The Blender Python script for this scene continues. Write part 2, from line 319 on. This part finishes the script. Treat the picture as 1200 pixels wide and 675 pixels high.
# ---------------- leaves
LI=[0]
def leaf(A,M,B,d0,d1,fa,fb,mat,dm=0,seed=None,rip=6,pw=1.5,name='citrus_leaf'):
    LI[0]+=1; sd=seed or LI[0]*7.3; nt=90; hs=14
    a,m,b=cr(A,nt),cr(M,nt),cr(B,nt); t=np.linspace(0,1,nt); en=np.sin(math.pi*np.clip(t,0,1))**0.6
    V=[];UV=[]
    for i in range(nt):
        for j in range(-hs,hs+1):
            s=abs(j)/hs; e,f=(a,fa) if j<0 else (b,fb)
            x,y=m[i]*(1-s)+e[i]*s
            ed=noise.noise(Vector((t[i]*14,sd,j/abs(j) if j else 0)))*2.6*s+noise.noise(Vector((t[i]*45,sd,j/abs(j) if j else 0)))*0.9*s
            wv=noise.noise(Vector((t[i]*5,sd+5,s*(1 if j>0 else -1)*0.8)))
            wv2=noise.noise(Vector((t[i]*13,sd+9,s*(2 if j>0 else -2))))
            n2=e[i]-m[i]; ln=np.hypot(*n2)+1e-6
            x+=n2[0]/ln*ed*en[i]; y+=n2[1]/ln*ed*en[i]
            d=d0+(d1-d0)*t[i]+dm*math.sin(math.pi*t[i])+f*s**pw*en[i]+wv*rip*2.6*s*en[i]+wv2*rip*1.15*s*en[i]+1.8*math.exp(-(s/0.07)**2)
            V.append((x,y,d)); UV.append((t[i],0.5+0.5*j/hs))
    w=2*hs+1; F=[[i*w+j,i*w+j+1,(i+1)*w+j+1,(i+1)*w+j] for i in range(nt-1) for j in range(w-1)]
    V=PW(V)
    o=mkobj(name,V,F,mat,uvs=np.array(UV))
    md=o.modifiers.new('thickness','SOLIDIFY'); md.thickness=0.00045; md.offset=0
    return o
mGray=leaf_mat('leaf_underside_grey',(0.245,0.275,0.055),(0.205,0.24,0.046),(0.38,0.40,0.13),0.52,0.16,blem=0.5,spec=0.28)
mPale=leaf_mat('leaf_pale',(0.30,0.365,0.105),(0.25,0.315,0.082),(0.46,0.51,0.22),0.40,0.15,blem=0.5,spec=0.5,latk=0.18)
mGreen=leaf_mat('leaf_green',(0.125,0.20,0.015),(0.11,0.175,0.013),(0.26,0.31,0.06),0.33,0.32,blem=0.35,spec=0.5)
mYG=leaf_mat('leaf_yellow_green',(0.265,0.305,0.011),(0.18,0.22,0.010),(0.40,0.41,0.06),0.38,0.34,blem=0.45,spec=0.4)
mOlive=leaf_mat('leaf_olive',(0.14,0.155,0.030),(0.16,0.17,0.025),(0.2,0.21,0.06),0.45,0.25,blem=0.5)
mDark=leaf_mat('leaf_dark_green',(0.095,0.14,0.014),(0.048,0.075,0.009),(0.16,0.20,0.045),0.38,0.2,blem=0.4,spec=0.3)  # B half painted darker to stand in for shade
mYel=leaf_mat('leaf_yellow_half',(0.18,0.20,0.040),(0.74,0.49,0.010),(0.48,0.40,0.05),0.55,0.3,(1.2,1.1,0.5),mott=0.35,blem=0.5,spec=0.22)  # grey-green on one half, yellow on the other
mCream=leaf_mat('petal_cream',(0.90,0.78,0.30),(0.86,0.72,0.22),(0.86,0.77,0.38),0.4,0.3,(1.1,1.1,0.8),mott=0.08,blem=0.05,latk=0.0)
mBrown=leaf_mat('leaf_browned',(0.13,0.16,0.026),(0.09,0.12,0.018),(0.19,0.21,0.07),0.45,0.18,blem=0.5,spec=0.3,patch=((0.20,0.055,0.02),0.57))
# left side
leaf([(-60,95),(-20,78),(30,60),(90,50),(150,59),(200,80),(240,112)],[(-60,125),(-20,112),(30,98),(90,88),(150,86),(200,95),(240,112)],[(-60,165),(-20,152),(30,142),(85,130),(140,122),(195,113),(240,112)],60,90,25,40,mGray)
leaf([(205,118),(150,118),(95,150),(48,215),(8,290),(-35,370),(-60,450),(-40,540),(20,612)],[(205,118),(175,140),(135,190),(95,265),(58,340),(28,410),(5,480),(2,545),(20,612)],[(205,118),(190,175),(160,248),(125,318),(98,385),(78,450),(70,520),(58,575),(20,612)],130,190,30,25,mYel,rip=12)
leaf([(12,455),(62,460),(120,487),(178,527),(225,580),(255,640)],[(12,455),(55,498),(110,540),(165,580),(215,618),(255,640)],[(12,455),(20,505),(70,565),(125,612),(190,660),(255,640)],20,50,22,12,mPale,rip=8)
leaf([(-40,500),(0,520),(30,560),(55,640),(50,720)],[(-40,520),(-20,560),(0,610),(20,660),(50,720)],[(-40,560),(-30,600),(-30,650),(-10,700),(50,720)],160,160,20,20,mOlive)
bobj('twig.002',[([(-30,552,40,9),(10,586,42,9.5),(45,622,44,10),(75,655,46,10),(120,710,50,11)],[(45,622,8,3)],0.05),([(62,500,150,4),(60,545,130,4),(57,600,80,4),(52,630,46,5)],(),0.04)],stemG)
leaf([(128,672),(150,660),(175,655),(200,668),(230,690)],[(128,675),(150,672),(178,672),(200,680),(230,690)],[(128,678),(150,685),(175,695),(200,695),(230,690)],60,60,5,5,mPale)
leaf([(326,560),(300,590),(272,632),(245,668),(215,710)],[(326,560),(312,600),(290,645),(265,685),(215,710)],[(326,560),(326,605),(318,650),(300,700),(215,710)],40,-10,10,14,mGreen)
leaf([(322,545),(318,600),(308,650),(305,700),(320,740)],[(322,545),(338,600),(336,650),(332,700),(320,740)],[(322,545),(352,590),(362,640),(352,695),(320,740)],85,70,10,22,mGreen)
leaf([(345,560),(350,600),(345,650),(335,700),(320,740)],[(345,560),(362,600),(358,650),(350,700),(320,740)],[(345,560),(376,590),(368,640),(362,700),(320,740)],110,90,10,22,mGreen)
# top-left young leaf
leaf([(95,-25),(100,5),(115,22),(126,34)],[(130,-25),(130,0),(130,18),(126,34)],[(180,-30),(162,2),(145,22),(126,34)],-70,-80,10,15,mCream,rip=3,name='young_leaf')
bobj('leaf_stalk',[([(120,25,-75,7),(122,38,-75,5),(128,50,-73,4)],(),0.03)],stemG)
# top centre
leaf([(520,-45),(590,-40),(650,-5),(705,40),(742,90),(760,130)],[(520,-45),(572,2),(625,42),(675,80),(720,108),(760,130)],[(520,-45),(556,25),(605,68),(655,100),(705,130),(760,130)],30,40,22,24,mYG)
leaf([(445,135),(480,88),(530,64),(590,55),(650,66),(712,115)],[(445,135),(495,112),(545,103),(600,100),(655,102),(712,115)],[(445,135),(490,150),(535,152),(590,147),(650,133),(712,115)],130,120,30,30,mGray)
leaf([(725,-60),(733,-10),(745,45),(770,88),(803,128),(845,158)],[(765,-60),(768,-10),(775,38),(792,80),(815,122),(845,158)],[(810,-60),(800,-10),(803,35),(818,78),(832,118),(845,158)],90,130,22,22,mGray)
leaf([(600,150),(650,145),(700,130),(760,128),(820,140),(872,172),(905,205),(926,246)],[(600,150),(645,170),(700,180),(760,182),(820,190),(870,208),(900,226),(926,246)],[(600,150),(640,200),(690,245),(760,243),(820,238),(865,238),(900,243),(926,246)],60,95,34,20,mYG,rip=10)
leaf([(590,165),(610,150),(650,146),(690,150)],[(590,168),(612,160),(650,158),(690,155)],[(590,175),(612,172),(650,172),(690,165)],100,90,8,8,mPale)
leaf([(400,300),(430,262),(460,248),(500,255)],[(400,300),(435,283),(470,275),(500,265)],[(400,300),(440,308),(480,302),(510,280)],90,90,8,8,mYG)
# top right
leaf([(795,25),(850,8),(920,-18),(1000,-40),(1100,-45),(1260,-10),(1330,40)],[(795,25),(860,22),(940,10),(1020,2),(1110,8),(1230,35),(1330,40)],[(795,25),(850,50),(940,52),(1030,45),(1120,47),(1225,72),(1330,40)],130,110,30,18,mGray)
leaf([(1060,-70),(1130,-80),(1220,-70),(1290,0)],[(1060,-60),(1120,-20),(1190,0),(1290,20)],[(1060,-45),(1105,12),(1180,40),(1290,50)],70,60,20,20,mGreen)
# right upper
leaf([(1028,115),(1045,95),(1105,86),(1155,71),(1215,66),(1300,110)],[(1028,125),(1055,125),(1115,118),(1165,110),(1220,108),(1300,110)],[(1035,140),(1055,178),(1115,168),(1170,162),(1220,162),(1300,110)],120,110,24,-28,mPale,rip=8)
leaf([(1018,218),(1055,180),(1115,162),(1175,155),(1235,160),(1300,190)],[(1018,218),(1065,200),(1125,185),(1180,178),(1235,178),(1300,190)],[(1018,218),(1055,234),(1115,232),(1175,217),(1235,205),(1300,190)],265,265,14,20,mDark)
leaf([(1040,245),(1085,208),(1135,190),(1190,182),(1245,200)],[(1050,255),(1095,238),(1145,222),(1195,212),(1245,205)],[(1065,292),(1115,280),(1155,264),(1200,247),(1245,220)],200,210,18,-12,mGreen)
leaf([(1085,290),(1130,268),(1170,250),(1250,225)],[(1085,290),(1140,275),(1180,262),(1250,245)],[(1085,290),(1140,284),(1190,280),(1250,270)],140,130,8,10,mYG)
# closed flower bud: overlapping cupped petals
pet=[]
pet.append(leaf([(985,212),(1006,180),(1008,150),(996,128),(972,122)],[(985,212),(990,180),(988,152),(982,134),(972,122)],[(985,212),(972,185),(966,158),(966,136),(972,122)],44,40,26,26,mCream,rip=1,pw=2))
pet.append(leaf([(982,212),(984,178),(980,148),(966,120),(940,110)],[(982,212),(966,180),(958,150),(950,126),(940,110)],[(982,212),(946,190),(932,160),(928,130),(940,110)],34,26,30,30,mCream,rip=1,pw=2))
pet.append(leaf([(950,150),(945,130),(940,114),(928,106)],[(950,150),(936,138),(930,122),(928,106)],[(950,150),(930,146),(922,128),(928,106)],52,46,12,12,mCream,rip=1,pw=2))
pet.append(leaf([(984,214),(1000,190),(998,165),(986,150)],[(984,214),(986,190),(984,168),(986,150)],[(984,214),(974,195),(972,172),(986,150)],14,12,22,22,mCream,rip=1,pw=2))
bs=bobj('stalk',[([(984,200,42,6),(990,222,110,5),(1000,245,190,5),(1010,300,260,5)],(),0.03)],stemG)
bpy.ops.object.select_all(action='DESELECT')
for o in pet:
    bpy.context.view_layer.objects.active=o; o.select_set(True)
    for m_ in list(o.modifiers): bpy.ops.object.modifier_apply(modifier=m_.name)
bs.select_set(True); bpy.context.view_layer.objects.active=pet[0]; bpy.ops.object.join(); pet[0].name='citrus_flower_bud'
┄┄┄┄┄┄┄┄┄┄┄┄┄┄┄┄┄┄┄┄
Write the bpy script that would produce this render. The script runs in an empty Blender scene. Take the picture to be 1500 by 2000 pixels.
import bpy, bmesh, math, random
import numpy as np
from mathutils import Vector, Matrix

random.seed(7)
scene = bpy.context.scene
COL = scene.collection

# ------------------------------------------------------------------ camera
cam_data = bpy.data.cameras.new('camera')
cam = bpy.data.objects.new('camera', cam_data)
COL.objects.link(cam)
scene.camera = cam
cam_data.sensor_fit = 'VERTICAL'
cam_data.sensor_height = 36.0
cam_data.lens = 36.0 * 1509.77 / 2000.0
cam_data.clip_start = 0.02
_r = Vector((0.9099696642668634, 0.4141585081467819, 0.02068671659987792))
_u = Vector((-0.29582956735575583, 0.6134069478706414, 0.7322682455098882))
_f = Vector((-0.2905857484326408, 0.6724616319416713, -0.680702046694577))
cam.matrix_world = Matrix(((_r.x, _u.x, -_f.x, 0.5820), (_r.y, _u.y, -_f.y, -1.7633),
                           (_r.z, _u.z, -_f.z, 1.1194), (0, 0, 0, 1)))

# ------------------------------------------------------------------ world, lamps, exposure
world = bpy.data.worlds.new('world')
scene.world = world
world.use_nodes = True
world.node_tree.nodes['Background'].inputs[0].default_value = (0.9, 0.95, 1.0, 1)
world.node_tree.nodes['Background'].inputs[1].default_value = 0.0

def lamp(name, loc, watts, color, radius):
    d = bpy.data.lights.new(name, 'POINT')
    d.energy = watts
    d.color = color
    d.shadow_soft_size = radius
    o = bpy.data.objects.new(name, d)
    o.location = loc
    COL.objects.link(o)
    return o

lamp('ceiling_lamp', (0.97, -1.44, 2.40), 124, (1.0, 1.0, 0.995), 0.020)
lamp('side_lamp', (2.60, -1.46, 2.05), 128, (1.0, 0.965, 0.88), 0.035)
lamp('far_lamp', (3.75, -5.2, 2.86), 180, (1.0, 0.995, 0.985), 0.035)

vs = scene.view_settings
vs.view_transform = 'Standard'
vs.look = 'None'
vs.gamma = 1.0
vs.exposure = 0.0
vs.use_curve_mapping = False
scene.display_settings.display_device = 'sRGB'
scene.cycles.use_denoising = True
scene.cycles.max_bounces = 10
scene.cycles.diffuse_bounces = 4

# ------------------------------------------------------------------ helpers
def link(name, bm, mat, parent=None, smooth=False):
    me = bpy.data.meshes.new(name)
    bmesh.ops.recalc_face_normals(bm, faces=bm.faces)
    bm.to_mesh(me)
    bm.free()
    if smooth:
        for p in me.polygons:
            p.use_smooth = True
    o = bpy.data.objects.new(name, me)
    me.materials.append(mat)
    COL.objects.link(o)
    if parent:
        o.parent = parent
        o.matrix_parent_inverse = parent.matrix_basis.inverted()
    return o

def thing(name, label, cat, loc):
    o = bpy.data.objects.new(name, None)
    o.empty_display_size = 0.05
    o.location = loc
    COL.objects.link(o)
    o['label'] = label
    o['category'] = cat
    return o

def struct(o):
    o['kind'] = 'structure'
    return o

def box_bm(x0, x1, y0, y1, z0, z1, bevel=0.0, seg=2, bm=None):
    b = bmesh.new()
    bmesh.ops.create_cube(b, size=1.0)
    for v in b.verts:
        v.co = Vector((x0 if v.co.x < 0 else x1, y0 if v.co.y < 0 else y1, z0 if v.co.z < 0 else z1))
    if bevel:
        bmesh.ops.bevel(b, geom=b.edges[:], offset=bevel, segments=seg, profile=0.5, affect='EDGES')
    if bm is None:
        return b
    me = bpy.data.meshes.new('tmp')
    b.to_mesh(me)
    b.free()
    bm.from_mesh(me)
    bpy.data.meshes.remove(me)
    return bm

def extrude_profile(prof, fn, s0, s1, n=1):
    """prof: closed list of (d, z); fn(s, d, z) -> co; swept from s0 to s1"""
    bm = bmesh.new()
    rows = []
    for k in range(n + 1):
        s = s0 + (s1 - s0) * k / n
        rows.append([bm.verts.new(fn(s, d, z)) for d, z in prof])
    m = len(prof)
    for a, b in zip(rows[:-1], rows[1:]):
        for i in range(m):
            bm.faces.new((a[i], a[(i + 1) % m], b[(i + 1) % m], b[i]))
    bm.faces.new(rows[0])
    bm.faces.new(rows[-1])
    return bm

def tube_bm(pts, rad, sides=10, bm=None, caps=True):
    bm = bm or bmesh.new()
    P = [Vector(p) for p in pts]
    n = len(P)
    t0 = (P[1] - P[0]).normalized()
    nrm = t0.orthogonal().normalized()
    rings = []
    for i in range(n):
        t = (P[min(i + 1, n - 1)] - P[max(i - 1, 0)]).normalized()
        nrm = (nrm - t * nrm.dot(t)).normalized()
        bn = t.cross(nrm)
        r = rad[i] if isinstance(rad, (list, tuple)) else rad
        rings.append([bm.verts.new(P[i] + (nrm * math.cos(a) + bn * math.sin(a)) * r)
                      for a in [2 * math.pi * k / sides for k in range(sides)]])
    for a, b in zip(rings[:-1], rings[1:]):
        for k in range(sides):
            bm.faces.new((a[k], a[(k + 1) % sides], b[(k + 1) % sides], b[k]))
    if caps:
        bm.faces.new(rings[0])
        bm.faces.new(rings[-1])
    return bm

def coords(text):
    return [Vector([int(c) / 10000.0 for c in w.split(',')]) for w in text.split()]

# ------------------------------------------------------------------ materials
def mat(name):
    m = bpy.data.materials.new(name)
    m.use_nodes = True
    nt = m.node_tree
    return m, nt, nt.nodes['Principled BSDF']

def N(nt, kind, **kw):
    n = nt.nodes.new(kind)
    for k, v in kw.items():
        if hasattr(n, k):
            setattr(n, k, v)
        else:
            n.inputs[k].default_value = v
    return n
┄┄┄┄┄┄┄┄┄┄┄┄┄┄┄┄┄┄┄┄
**The task**
Give again only the lines from the one bearing "Write the bpy" through the one bearing "COL = scene.collection", exactly as they stand.

**Written response**
Write the bpy script that would produce this render. The script runs in an empty Blender scene. Take the picture to be 1500 by 2000 pixels.
import bpy, bmesh, math, random
import numpy as np
from mathutils import Vector, Matrix

random.seed(7)
scene = bpy.context.scene
COL = scene.collection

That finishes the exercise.